GIVEN MATERIAL:
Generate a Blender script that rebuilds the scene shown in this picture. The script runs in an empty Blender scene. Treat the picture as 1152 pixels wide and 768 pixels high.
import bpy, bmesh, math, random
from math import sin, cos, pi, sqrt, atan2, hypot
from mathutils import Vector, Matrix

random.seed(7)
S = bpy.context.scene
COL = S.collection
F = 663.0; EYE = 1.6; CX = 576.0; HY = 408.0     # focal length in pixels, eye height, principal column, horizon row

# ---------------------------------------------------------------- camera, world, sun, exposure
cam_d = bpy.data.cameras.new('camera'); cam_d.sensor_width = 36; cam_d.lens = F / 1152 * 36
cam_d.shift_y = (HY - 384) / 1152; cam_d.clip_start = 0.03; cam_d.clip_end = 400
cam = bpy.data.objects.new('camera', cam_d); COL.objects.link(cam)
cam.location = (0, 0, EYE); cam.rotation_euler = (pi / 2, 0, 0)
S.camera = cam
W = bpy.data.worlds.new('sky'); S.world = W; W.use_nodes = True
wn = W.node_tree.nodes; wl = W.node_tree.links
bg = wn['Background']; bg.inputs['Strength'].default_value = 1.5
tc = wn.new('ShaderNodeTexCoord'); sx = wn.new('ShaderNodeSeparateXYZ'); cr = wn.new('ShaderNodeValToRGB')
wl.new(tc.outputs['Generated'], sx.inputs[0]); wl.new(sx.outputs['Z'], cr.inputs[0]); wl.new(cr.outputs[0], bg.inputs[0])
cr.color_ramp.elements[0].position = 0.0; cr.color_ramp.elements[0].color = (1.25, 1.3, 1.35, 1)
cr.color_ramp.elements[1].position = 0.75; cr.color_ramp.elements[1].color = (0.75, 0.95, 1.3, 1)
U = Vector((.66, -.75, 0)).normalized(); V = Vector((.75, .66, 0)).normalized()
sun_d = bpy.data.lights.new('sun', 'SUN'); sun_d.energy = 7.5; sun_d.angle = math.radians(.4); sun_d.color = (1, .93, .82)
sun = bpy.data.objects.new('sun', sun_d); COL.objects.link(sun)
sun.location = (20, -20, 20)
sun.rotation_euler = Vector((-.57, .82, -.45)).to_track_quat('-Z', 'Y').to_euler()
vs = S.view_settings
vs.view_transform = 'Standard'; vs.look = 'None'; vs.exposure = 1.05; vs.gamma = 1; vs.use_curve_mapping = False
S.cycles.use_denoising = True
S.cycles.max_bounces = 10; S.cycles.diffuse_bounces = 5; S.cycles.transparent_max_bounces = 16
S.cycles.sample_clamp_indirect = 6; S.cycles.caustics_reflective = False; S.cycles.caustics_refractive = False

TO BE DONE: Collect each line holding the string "pixels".

RESPONSE BELOW:
Generate a Blender script that rebuilds the scene shown in this picture. The script runs in an empty Blender scene. Treat the picture as 1152 pixels wide and 768 pixels high.
F = 663.0; EYE = 1.6; CX = 576.0; HY = 408.0     # focal length in pixels, eye height, principal column, horizon row